A farsa de uma feliz vida açucarada: momentos felizes encobrem uma tragédia.

Já Satou vive tão preocupada em como manter sua feliz vida açucarada que não percebe as pequenas alterações em Shio. Muito menos os perigos que a cercam, com os seres danosos brotando por todos os lados. A mais recente, uma colega de trabalho que tem uma fascinação mórbida por ela.

Uma cena perturbadora é quando Satou enclausura Shio no apartamento. O significado do ato não combina com a felicidade em seu rosto. As trancas e mais trancas que Satou coloca em sua porta são mais para impedir que Shio deixe a casa que alguém entre nela. Shio vive como prisioneira. O que leva a pergunta sobre o quanto Satou se importa com a criança. Shio é um meio de salvação, de uma inocência a se preservar – no que a mentira causaria um curto-circuito com efeitos devastadores. Será que ela é mais a representação de um sentimento de pureza que alguém real, com seus desejos, pensamentos e medos?

A imagem aterrorizante que Shio esconde no armário: será o assassinato de sua mãe, presenciado por ela?

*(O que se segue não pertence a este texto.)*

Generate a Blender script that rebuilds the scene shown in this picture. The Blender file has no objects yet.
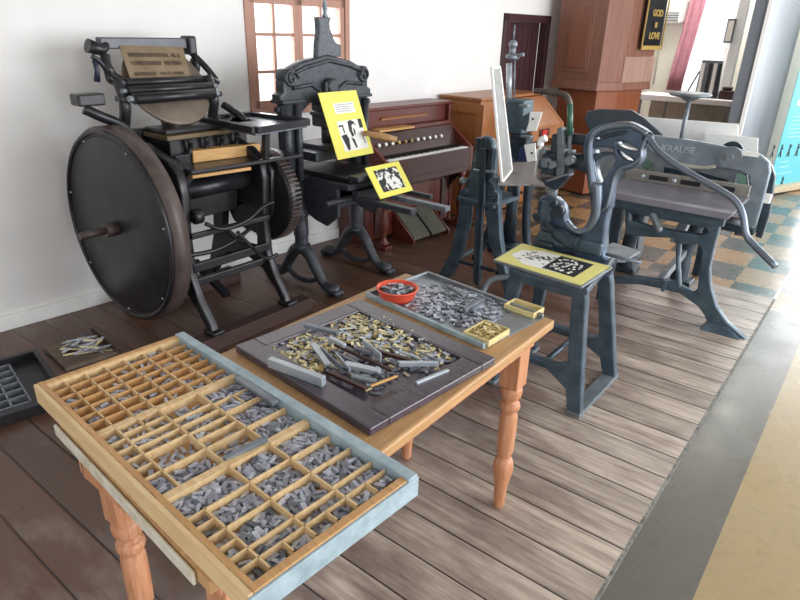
import bpy, bmesh, math, random
from mathutils import Vector, Matrix
random.seed(7)
PI = math.pi
scene = bpy.context.scene
COL = scene.collection

# ------------------------------------------------------------------ camera
F_PX, CAM_H = 614.0, 1.60
_dn = Vector((-39, 1400, F_PX)).normalized()
_up = -_dn
_Y = Vector((525, -255, F_PX)); _Y = (_Y - _Y.dot(_up) * _up).normalized()
_X = _Y.cross(_up)
RM = Matrix((_X, _Y, _up))                    # camera axes (right, down, forward) -> room axes
cam_pos = Vector((0, 0, CAM_H))
cd = bpy.data.cameras.new('camera'); cam = bpy.data.objects.new('camera', cd); COL.objects.link(cam)
cd.sensor_width = 36; cd.lens = F_PX / 800 * 36; cd.clip_start = .02
r, u, b = RM @ Vector((1, 0, 0)), RM @ Vector((0, -1, 0)), RM @ Vector((0, 0, -1))
cam.matrix_world = Matrix(((r.x, u.x, b.x, cam_pos.x), (r.y, u.y, b.y, cam_pos.y), (r.z, u.z, b.z, cam_pos.z), (0, 0, 0, 1)))
scene.camera = cam

# ------------------------------------------------------------------ world, light, exposure
w = bpy.data.worlds.new('world'); scene.world = w; w.use_nodes = True
bg = w.node_tree.nodes['Background']; bg.inputs[0].default_value = (.93, .96, 1, 1); bg.inputs[1].default_value = 1.25
vs = scene.view_settings
vs.view_transform = 'Standard'; vs.look = 'None'; vs.gamma = 1; vs.exposure = 0.66; vs.use_curve_mapping = False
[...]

Happy Sugar Life continua com seu jogo entre luz artificial (a cena de Satou trancando Shio afirma/lembra que ela não é uma anti-heroína) e sombras, com novos monstros sempre à espreita e duelos à vista. Não tem como não temer pelo futuro de Shio, sendo que seu passado foi horrível e seu presente é repleto de incertezas. Com a série se mantendo equilibrada – arte, desenvolvimento das personagens, música e som –, é aguardar pelas revelações e choques que estão por vir.